DUBUQUE, Iowa, Nov. 3 -- At dawn on the day after, America was still divided, but with a bolder red and a bluer blue. For the record, the sun did in fact rise on the morning after the Armageddon election. It rose the same for Democrats, angry and depressed, and Republicans, relieved and elated; for people who voted for the first time or for the 12th -- record numbers of them, in any case; for citizens who waited six hours to cast ballots or who zipped in and out in two minutes; for those moved by their hatred of the war in Iraq or by their aversion to same-sex marriage.
For political junkies who stayed awake all night, anxiously awaiting word on what they considered the most important election of their lifetime, and others who fell asleep, television droning on, and even the fellow who only got up to take out the dog -- the sun did in fact rise for all of them.
In the river city of Dubuque, Iowa, deep in the political battleground of the upper Midwest, sunrise came at precisely 6:39 a.m. By then, the wisecrackers in the John Deere Retirees Coffee Club had been awake for an hour and were settled into their Wednesday morning seats, shooting the breeze in the back room of Breezy's Cafe. Hours would pass before Sen. John F. Kerry (D-Mass.) conceded defeat, but these old guys knew the final score.
"I can't believe it. I can't believe it!" Walt Pregler, a retired toolmaker, muttered at one end of the gathering, repeating a refrain common among the more than 55 million voters who tried but failed to bring an end to George W. Bush's presidency.
As Pregler's lament continued, Pat Nordhues, known as "the sensitive Republican" in the gathering, rose at the other end of the table and stormed out of Breezy's, an uncomfortable minority there, though not in the country. "The bad thing about it is that you guys are gonna cry like babies for six months 'cause you lost the election," Nordhues bellowed as he walked past Pregler.
Roger Hantelmann, neatly sprinkling sugar on his pancakes and wearing an "OBC" (Old But Cool) baseball cap, laughed at Nordhues and picked up for Pregler and the Democrats.
"Now that Bush doesn't have to run for reelection again, he's gonna really stick it to the working man -- worse than he already has," Hantelmann said. It was enough, he said, to make him sick -- but not enough to make him stop eating pancakes or enjoy living. He'll keep being the river rat out on the Mississippi and teaching line dancing at the retirement center. "I'm not gonna die," Hantelmann said. "Of course, life goes on. We'll muddle through; always have and always will. We're good muddlers."

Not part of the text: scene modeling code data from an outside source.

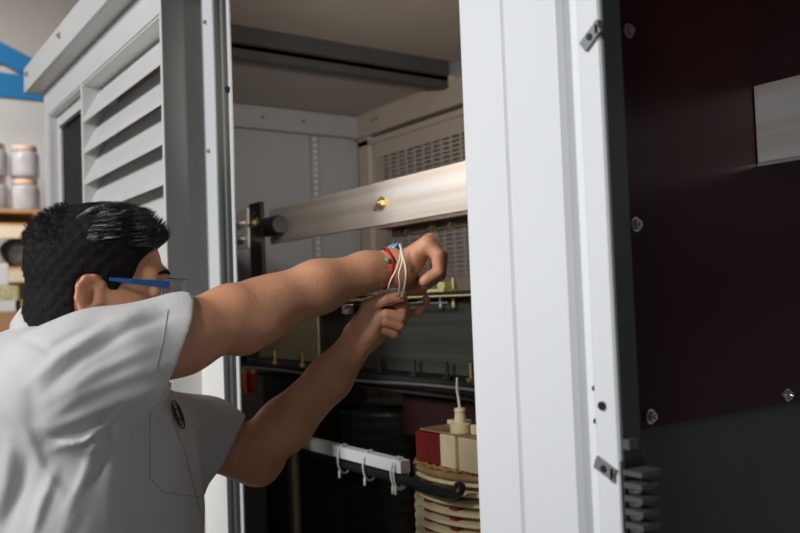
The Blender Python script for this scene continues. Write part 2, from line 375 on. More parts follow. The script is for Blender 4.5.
b = MB().box((-1.50, 1.082, 1.5627), (-1.385, 1.12, 1.572)).box((-1.41, 1.085, 1.572), (-1.385, 1.12, 1.585)); b.build('brass_terminal', OLIVE, tr, .001, label='yellow-green terminal lug')
b = MB().tube([(-1.56, 1.07, 1.573), (-1.50, 1.068, 1.577), (-1.44, 1.07, 1.588)], [.004, .008, .009], 10); b.build('cable_lug', SILVER, tr, smooth=True)
b = MB().box((-1.66, 1.072, 1.540), (-1.36, 1.076, 1.544)); b.build('steel_strip', SILVER, tr)
# limbs and dark coils
for x in (-2.3,):
    b = MB().box((x-.12, 1.15, .3), (x+.12, 1.38, 1.34)); b.build('core_limb', DSTEEL, tr)
prof = [(.145, .30), (.150, .32)]
for k in range(30): prof += [(.150, .32+k*.032), (.155, .33+k*.032), (.150, .345+k*.032)]
b = MB().lathe(prof, (-1.85, 1.27, 0), 40); b.build('dark_coil', DSTEEL, tr, smooth=True, label='black coil in the middle of the core')
b = MB().box((-1.62, 1.13, 1.235), (-1.35, 1.20, 1.330)); b.build('insulating_block', REDK, tr, .002)
# cream disc coil
CX, CY = -1.30, 1.172
b = MB().cyl((CX, CY, .3), (CX, CY, 1.205), .150, n=48); b.build('coil_core', CREAMD, tr, smooth=False, label='amber winding core between the cream discs')
for k in range(26):
    z = 1.199-k*.0190
    b = MB().lathe([(.150, -.0030), (.198, -.0036), (.2005, -.002), (.2005, .002), (.198, .0036), (.150, .0030)], (CX, CY, z), 64); b.build('winding_disc', CREAM, tr, smooth=True)
for a in (198, 226, 254, 282, 312):
    ux, uy = CX+.180*math.cos(math.radians(a)), CY+.180*math.sin(math.radians(a))
    MB().box((ux-.010, uy-.008, .7), (ux+.010, uy+.008, 1.2)).build('disc_spacer', REDD, tr, label='dark red spacer between the discs')
b = MB().lathe([(.05, 1.2055), (.198, 1.2055), (.201, 1.211), (.197, 1.217), (.05, 1.222)], (CX, CY, 0), 64); b.build('coil_top_ring', CREAMD, tr, smooth=True)
rb = MB()
for k in range(8):
    a = math.radians(185+k*17); p = [(CX+.19*math.cos(a+t*.05), CY+.19*math.sin(a+t*.05), 1.222+.0025*math.sin(t*2.1+k)) for t in range(7)]
    rb.tube(p, .004, 6)
rb.build('resin_ridge', CREAMD, tr, smooth=True)
b = MB().box((-1.372, .985, 1.2255), (-1.292, 1.07, 1.286)); b.build('spacer_block', REDD, tr, .002, label='dark red block on top of the coil')
b = MB().box((-1.2915, .985, 1.2255), (-1.245, 1.08, 1.289)).box((-1.235, .985, 1.2255), (-1.18, 1.08, 1.289)); b.build('spacer_block', CREAM, tr, .002, label='cream block on top of the coil')
b = MB().box((-1.2448, .988, 1.2255), (-1.2352, 1.08, 1.288)); b.build('spacer_gap', CREAMD, tr)
b = MB().box((-1.355, .984, 1.2892), (-1.17, 1.09, 1.2932)); b.build('top_board', CREAMD, tr, .001)
MB().box((-1.35, 1.05, 1.2935), (-1.31, 1.085, 1.303)).build('top_pad', CREAM, tr, .002); MB().box((-1.215, 1.0, 1.2935), (-1.17, 1.04, 1.312)).build('top_pad', CREAM, tr, .002)
b = MB().lathe([(.020, 0), (.020, .016), (.012, .019), (.010, .038), (.0115, .041), (.010, .046), (.005, .047)], (-1.25, 1.005, 1.2935), 24); b.build('lead_bushing', CREAM, tr, smooth=False, label='cream bushing with a lead')
b = MB().tube(smooth_path([(-1.25, 1.005, 1.338), (-1.252, 1.005, 1.355), (-1.262, 1.01, 1.375), (-1.285, 1.03, 1.392)]), .0028, 8); b.build('lead_wire', WIREM, tr, smooth=True)
# red fuse like part at the far left
fz = thing('red_insulator', (-2.30, 1.04, 1.2), 'small red insulator with brass fittings low behind the bay edge', 'insulator')
b = MB().box((-2.352, 1.035, 1.290), (-2.305, 1.065, 1.352)); b.build('body', REDC, fz, .002)
b = MB().box((-2.3045, 1.04, 1.300), (-2.27, 1.06, 1.352)); b.build('side_cover', REDD, fz, .002)
b = MB().tube([(-2.315, 1.033, 1.352), (-2.303, 1.031, 1.335), (-2.305, 1.032, 1.30)], .004, 8); b.build('strap', BRASS, fz)
for x in (-2.34, -2.275):
    b = MB(); b.cyl((x, 1.05, 1.352), (x, 1.05, 1.362), .009, n=6); b.build('fitting', BRASS, fz)

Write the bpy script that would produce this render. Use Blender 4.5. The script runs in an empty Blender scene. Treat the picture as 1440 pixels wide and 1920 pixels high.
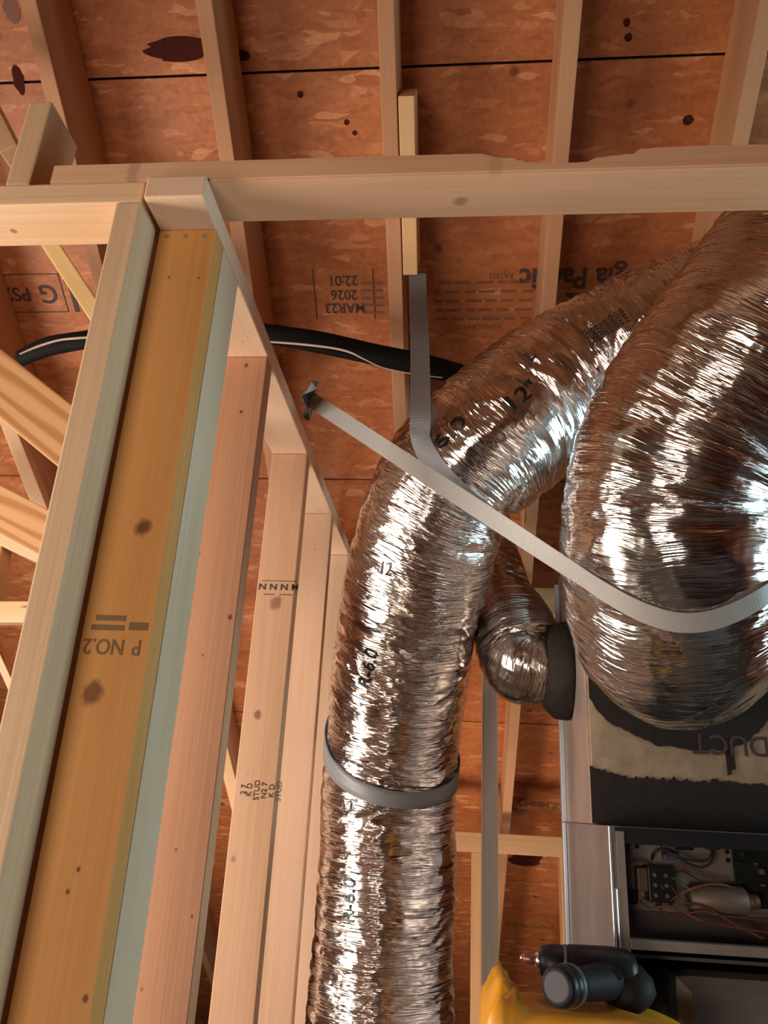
import bpy, bmesh, math, random
from mathutils import Vector, Matrix, noise
from mathutils.bvhtree import BVHTree
sc = bpy.context.scene
col = sc.collection
PI = math.pi
V = Vector

# ------------------------------------------------------------------ camera
CZ = 1.55
C0 = V((0, 0, CZ))
F = 1440.0
def cv(px, py): return V((px - 720, py - 960, F))          # x right, y down, z forward
zc_ = cv(915, -2750).normalized()                          # world up in camera coordinates
yc_ = cv(850, 1523); yc_ = (yc_ - zc_ * yc_.dot(zc_)).normalized()
xc_ = yc_.cross(zc_)
if xc_.x < 0: xc_ = -xc_
def cam2w(v): return V((v.dot(xc_), v.dot(yc_), v.dot(zc_)))
cam = bpy.data.cameras.new('camera'); camo = bpy.data.objects.new('camera', cam); col.objects.link(camo)
R_ = cam2w(V((1, 0, 0))); D_ = cam2w(V((0, 1, 0))); B_ = cam2w(V((0, 0, 1)))
m = Matrix((R_, -D_, -B_)).transposed().to_4x4(); m.translation = C0
camo.matrix_world = m
cam.sensor_fit = 'VERTICAL'; cam.sensor_height = 32.0; cam.lens = 32.0 * F / 1920.0
cam.clip_start = 0.02
sc.camera = camo
def ray(px, py): return cam2w(cv(px, py)).normalized()
def atY(px, py, Y): r = ray(px, py); return C0 + r * (Y / r.y)
def atZ(px, py, Z): r = ray(px, py); return C0 + r * ((Z - CZ) / r.z)
def atX(px, py, X): r = ray(px, py); return C0 + r * (X / r.x)

# ------------------------------------------------------------------ world, lights, exposure
sc.view_settings.view_transform = 'Standard'; sc.view_settings.look = 'None'
sc.view_settings.gamma = 1; sc.view_settings.use_curve_mapping = False
sc.view_settings.exposure = -0.48
w = bpy.data.worlds.new('world'); sc.world = w; w.use_nodes = True
w.node_tree.nodes['Background'].inputs[0].default_value = (0.5, 0.62, 0.8, 1)
w.node_tree.nodes['Background'].inputs[1].default_value = 0.6
def area(name, loc, target, sx, sy, power, color):
    l = bpy.data.lights.new(name, 'AREA'); l.shape = 'RECTANGLE'; l.size = sx; l.size_y = sy
    l.energy = power; l.color = color; l.spread = math.radians(130)
    o = bpy.data.objects.new(name, l); col.objects.link(o); o.location = loc
    o.rotation_euler = (V(target) - V(loc)).to_track_quat('-Z', 'Y').to_euler()
    return o
area('work_lamp_left', (-2.3, 0.75, 1.25), (-0.1, 1.9, 1.75), 0.8, 1.5, 66, (1.0, 0.88, 0.74))
area('window_light_right', (3.5, 1.15, 1.75), (0.0, 1.35, 1.95), 1.1, 1.2, 52, (0.56, 0.88, 0.94))
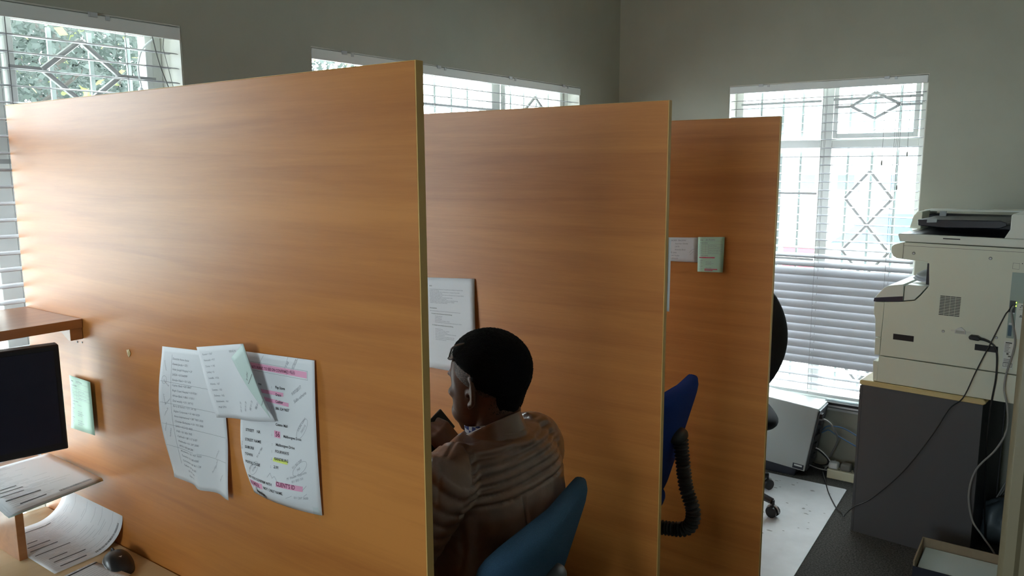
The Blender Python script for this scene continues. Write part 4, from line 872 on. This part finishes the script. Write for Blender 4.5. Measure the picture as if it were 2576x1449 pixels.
# ------------------------------------------------------------------ office chairs
def chair(name, x, y, rz, ztop, fab, label, group, gaiter=True, width=.47, backh=.44, tilt=.18, round_=False, star=.35):
    """built facing -X at the origin, turned by rz"""
    c_, s_ = math.cos(rz), math.sin(rz); f = lambda a, b_, z: V((x+a*c_-b_*s_, y+a*s_+b_*c_, z))
    root = empty(name, (x, y, 0)); tag(root, label, 'chair', group)
    zs = ztop-backh-.0 if not round_ else .46
    zseat = .47
    # backrest: rounded shield, wider on top, padded
    rings = []; nz = 12
    def hw_(t):
        if round_: return width/2*math.sin(PI*(.10+.83*(1-(1-t)**1.15)))**.45*(.80+.2*t)
        return (width/2)*(.66+.34*t)*(1-.5*max(0, (t-.93)/.07)**2*.16)*(1-.35*max(0, (.08-t)/.08)**2)
    for i in range(nz+1):
        t = i/nz; z = ztop-backh+backh*t; hw = hw_(t); xo = .21+tilt*(t-.2)*backh+(.0 if not round_ else .03*math.sin(PI*t)); th = .030*(1-.55*max(0, (t-.9)/.1)**2)*(1-.5*max(0, (.1-t)/.1)**2)
        ring = []
        for k in range(28):
            a = 2*PI*k/28; ca, sa = math.cos(a), math.sin(a)
            yy = hw*math.copysign(abs(sa)**.35, sa); cur = -.045*(yy/(width/2))**2
            ring.append(f(xo+th*math.copysign(abs(ca)**.6, ca)+cur, yy, z))
        rings.append([tuple(p) for p in ring])
    build('backrest', MB().loft(rings), fab, root, smooth=True, sub=1)
    # seat
    rings = []
    for t, g in ((0, .80), (.2, .96), (.5, 1), (.8, .98), (1, .86)):
        rings.append([tuple(f(.235*g*math.copysign(abs(math.cos(a))**.55, math.cos(a))-.02, .235*g*math.copysign(abs(math.sin(a))**.55, math.sin(a)), zseat-.075+.075*t)) for a in [2*PI*k/32 for k in range(32)]])
    build('seat', MB().loft(rings), fab, root, smooth=True, sub=1)
    # back support
    zb = ztop-backh*.42
    xb = .21+tilt*(.58-.2)*backh+.03
    path = smoothpath([f(xb+.012, 0, zb), f(xb+.018, 0, zb-.05), f(xb+.035, 0, zb-.16), f(xb+.062, 0, zb-.24), f(xb+.045, 0, zb-.30), f(xb-.03, 0, zb-.32), f(.1, 0, zseat-.09)], 8)
    if gaiter:
        mb = MB(); L = 0; dense = []
        for a, b_ in zip(path, path[1:]):
            for k in range(4): dense.append(a.lerp(b_, k/4))
        rad = []; acc = 0
        for i, q in enumerate(dense):
            if i: acc += (q-dense[i-1]).length
            rad.append(.0215+.0045*math.sin(acc*2*PI/.0125))
        mb.tube(dense, rad, 12); sup = build('back_support', mb, M['rubber'], root, smooth=True, angle=70)
        mb = MB(); mb.ell(f(xb+.0, 0, zb+.012), [tuple(f(.034, 0, 0)-f(0, 0, 0)), tuple(f(0, .05, 0)-f(0, 0, 0)), (0, 0, .026)], 18, 12); build('bracket', mb, M['rubber'], sup, smooth=True)
    else:
        mb = MB(); mb.tube(path, .018, 8); build('back_support', mb, M['blk'], root, smooth=True)
    build('seat_pan', MB(f).box(-.13, .12, -.13, .13, zseat-.095, zseat-.076), M['blk'], root, bevel=.006)
    mb = MB(f); mb.tube([(0, 0, zseat-.095), (0, 0, .24)], .018, 12); mb.tube([(0, 0, .30), (0, 0, .10)], .027, 12); build('gas_column', mb, M['blk'], root, smooth=True)
    mb = MB(f)
    for k in range(5):
        a = 2*PI*k/5+star; mb.tube([(.02*math.cos(a), .02*math.sin(a), .115), (.27*math.cos(a), .27*math.sin(a), .078)], [.024, .015], 8)
    build('star_base', mb, M['blk'], root, smooth=True)
    for k in range(5):
        a = 2*PI*k/5+star; px, py = .275*math.cos(a), .275*math.sin(a); mb = MB(f)
        for e in (-.014, .014): mb.tube([(px-e*math.sin(a)-.006*math.sin(a)*math.copysign(1, e), py+e*math.cos(a)+.006*math.cos(a)*math.copysign(1, e), .031), (px-e*math.sin(a)+.006*math.sin(a)*math.copysign(1, e), py+e*math.cos(a)-.006*math.cos(a)*math.copysign(1, e), .031)], .026, 16)
        mb.tube([(px, py, .03), (px, py, .085)], .007, 8)
        cs = build('castor', mb, M['blk'], root, smooth=True)
        mb = MB(f); mb.tube([(px+.03*math.cos(q)*math.cos(a), py+.03*math.cos(q)*math.sin(a), .031+.03*math.sin(q)) for q in [PI*j/8 for j in range(9)]], .004, 6); build('castor_hood', mb, M['silver'], cs, smooth=True)
    return root
chair('office_chair', 1.092, .375, math.radians(8), .882, M['fabric'], 'blue office chair the man in the leather jacket is sitting on', 'office chairs', backh=.40, width=.50, tilt=.30)
chair('office_chair', .945, 1.395, math.radians(4), .895, M['fabric_lit'], 'empty blue office chair with ribbed black back support between second and third partitions', 'office chairs', width=.46, tilt=.28)
chair('office_chair', .965, 2.60, math.radians(-60), 1.085, M['fabric3'], 'dark charcoal office chair on the pale floor mat, half hidden by the farthest partition', 'office chairs', gaiter=False, star=.80, width=.48, backh=.5, tilt=.18, round_=True)

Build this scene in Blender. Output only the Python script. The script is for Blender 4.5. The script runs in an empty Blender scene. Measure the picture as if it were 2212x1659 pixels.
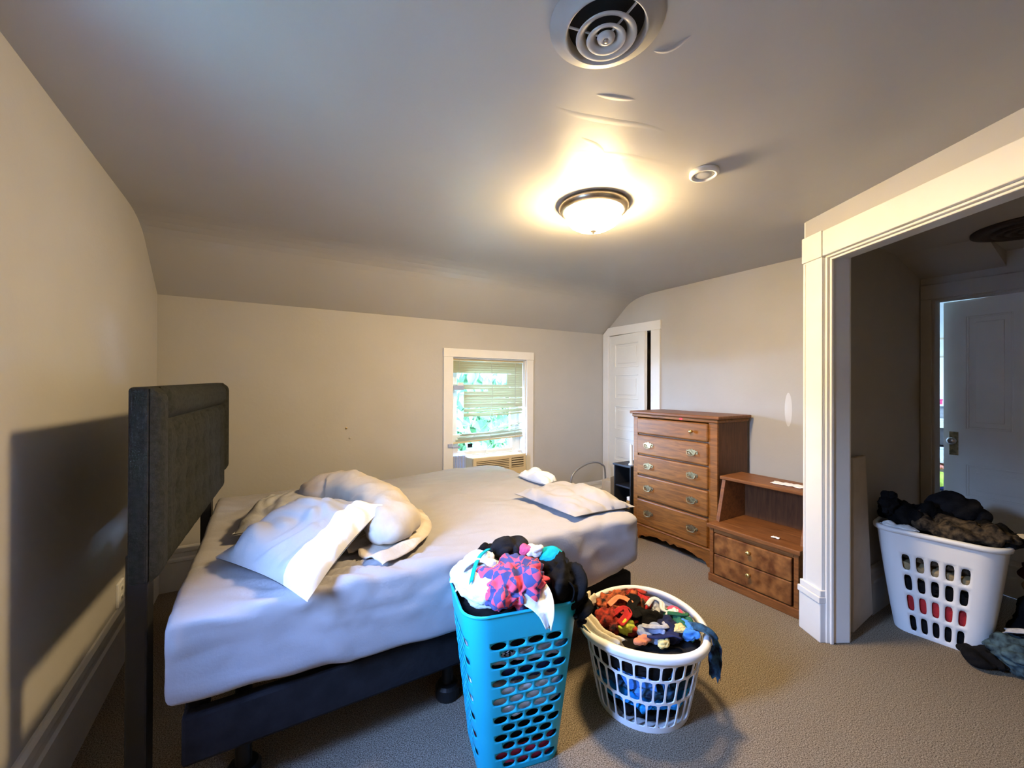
import bpy, bmesh, math, random
from mathutils import Vector, Matrix, noise, Euler
random.seed(7); noise.seed_set(7)
SC = bpy.context.scene
COL = SC.collection
PI = math.pi

# ------------------------------------------------------------------ camera
CAM_H = 1.41
yaw, pitch, roll = math.radians(31.07), math.radians(.182), math.radians(-.187)
FW = Vector((math.sin(yaw)*math.cos(pitch), math.cos(yaw)*math.cos(pitch), math.sin(pitch)))
R0 = Vector((math.cos(yaw), -math.sin(yaw), 0)); U0 = R0.cross(FW)
RT = R0*math.cos(roll) - U0*math.sin(roll); UP = RT.cross(FW)
cam_d = bpy.data.cameras.new('camera'); cam = bpy.data.objects.new('camera', cam_d); COL.objects.link(cam)
cam_d.sensor_width = 36; cam_d.lens = 882.8/2212*36; cam_d.clip_start = .02; cam_d.clip_end = 400
cam.matrix_world = Matrix(((RT.x, UP.x, -FW.x, 0), (RT.y, UP.y, -FW.y, 0), (RT.z, UP.z, -FW.z, CAM_H), (0, 0, 0, 1)))
SC.camera = cam

# ------------------------------------------------------------------ view + world
vs = SC.view_settings
vs.view_transform = 'Standard'; vs.look = 'None'; vs.gamma = 1; vs.use_curve_mapping = False
vs.exposure = 1.0
LAMP = 150.0          # ceiling lamp bowl emission
SKY = 130.0           # sky strength
w = bpy.data.worlds.new('sky'); SC.world = w; w.use_nodes = True
nt = w.node_tree; nt.nodes.clear()
out = nt.nodes.new('ShaderNodeOutputWorld'); bg = nt.nodes.new('ShaderNodeBackground')
tc = nt.nodes.new('ShaderNodeTexCoord'); sep = nt.nodes.new('ShaderNodeSeparateXYZ'); rmp = nt.nodes.new('ShaderNodeValToRGB')
nt.links.new(tc.outputs['Generated'], sep.inputs[0]); nt.links.new(sep.outputs['Z'], rmp.inputs['Fac'])
rmp.color_ramp.elements[0].position = 0.0; rmp.color_ramp.elements[0].color = (.46, .60, 1.0, 1)
rmp.color_ramp.elements[1].position = .8; rmp.color_ramp.elements[1].color = (.20, .36, 1.0, 1)
nt.links.new(rmp.outputs['Color'], bg.inputs['Color']); bg.inputs['Strength'].default_value = SKY
nt.links.new(bg.outputs[0], out.inputs[0])
def portal(name, loc, rot, sx, sy):
    l = bpy.data.lights.new(name, 'AREA'); l.shape = 'RECTANGLE'; l.size = sx; l.size_y = sy
    l.cycles.is_portal = True
    o = bpy.data.objects.new(name, l); COL.objects.link(o); o.location = loc; o.rotation_euler = rot
    return o

# room dimensions
XL, XE, YW, YC, HK, HC, YB = -.628, 3.436, 3.59, 3.125, 2.015, 2.376, -.9
# window in the left wall, just out of frame
W2 = (.96, 1.24, .95, 2.00)      # y0,y1,z0,z1
W1 = (1.505, 2.332, .50, 1.675)  # x0,x1,z0,z1 window in view
portal('sky_portal_left', (XL-.17, (W2[0]+W2[1])/2, (W2[2]+W2[3])/2), (0, -PI/2, 0), W2[3]-W2[2], W2[1]-W2[0])
portal('sky_portal_far', ((W1[0]+W1[1])/2, YW+.19, (W1[2]+W1[3])/2), (-PI/2, 0, 0), W1[1]-W1[0], W1[3]-W1[2])
portal('sky_portal_other_room', (5.3, -.74, 1.55), (PI/2, 0, 0), .6, .7)

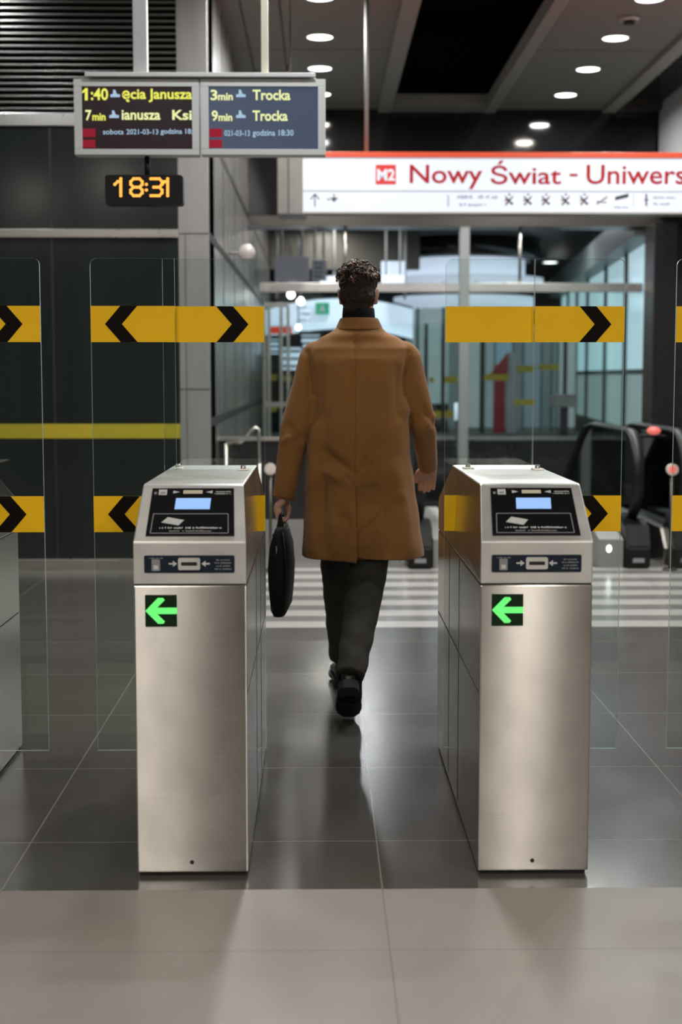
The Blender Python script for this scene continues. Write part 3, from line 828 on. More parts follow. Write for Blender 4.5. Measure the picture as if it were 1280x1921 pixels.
def stroke(b, p, q, w, m, Y=YS, F=FS):
    p = Vector(px2(*p, Y)); q = Vector(px2(*q, Y)); d = (q - p).normalized() * w / 2; n = Vector((-d.y, d.x))
    pts = [p - n, q - n, q + n, p + n]
    a = sum(pts[i].x * pts[(i + 1) % 4].y - pts[(i + 1) % 4].x * pts[i].y for i in range(4))
    b.poly(pts if a > 0 else pts[::-1], .001, m, F)
for p, q in (((591, 388), (591, 364)), ((591, 364), (583, 374)), ((591, 364), (599, 374)), ((627, 378), (627, 364)), ((620, 372), (634, 372)), ((627, 378), (623, 373)), ((627, 378), (631, 373)), ((614, 374), (619, 374))):
    stroke(b, p, q, .008, SIGNK)
    if p[0] < 600 and q[0] == 599: b.build('direction_arrow', sg); b = B()
b.build('direction_arrow', sg)
b = B()
for i, x in enumerate((955, 990, 1024, 1061, 1096, 1130)):
    pts = [((-7, -8), (6, 8)), ((7, -7), (-6, 9)), ((-8, 0), (2, -2)), ((0, 2), (8, 6))]
    if i == 5: pts = [((-11, 7), (10, -6)), ((-10, 2), (8, 4))]
    for p, q in pts: stroke(b, (x + p[0], 376 + p[1]), (x + q[0], 376 + q[1]), .010 if i < 5 else .007, SIGNK)
    if i < 5: c = px2(x + 1, 365, YS); b.poly([(c[0] + .008 * math.cos(a), c[1] + .008 * math.sin(a)) for a in [2 * PI * k / 8 for k in range(8)]], .001, SIGNK, FS)
    stroke(b, (x - 8, 383), (x + 9, 366), .004, SIGNPINK)
    b.build('prohibition_symbol', sg); b = B()
b.poly([px2(1154, 376, YS), px2(1179, 370, YS), px2(1180, 363, YS), px2(1155, 369, YS)], .001, SIGNK, FS)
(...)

Hantelmann had not missed an election since John F. Kennedy was elected in 1960. At a nearby table, fellow Dubuquer Terry Lyons, a tree trimmer, was admitting that he had just voted for the first time at age 53. His daughter in West Virginia had been urging him to vote for Bush, and what the television commentators called the "moral issues" had also nagged at him. "You know, getting back to family-oriented things, back to real life, you might say." But what haunted him most was all the talk about this being the most important election of his lifetime. Every time he heard that, he also heard the voice of Mr. Heinz, his parochial school teacher back in fourth grade. "He always told us, 'It's your duty to vote,' " Lyons recalled. "Finally, I listened to him" -- and voted for Bush.
With every infrequent or first-time voter, it seemed, came another reminder that presidential elections are massive, impersonal mathematical computations of millions and millions of intensely personal stories.
For Angie Stafford, 34, an accountant in Tampa, her vote in Florida was a long time coming. She had been denied the right to vote since she was 18 after pleading guilty to a felony because as a teenager she had not turned in her drug-dealing boyfriend. That her candidate, Kerry, lost was secondary to the fact that she had been able to vote at all. "I felt liberated," Stafford said, at the end of a laborious six-month process of petitioning the state to regain her voting rights.
Even as she found Kerry's loss "devastating," the very act of voting gave her a sense of dignity, she said, and awakened in her the power of the individual. "At least I had a voice," she said. When the sun rose for her on the day after, Stafford started thinking about what she could do to make Bush hear her voice. "I thought I'd write him a letter every day. First day: Okay, you're reelected, what about health care? Then, okay, you're reelected, what about job improvement? Do you think the Secret Service would come after me?"
Erin Wecker out in Albuquerque also felt a newfound voice, even though her vote went to the losing side. She is 38 and works for a semiconductor company. She has three children and did not vote last time but felt she had to this year because she hates the war in Iraq. Waiting in line for four hours to vote was worth it, she said. "I did the best I could. I voiced my opinion. . . . If I wasn't standing there in line waiting last night to vote, I couldn't sit here now and [complain] about anything."
Marion Gallagher, 76, had no reason to complain when the sun rose in Minneapolis, where she voted for Bush. Sprightly in red as she sat on a downtown bench, Gallagher beamed, "I've never been so happy in my life. I look at the map and it's all red. I'm singing hallelujah."
"And I'm happier than she is," said her sister, Anna Anderson, 80, also decked out in red.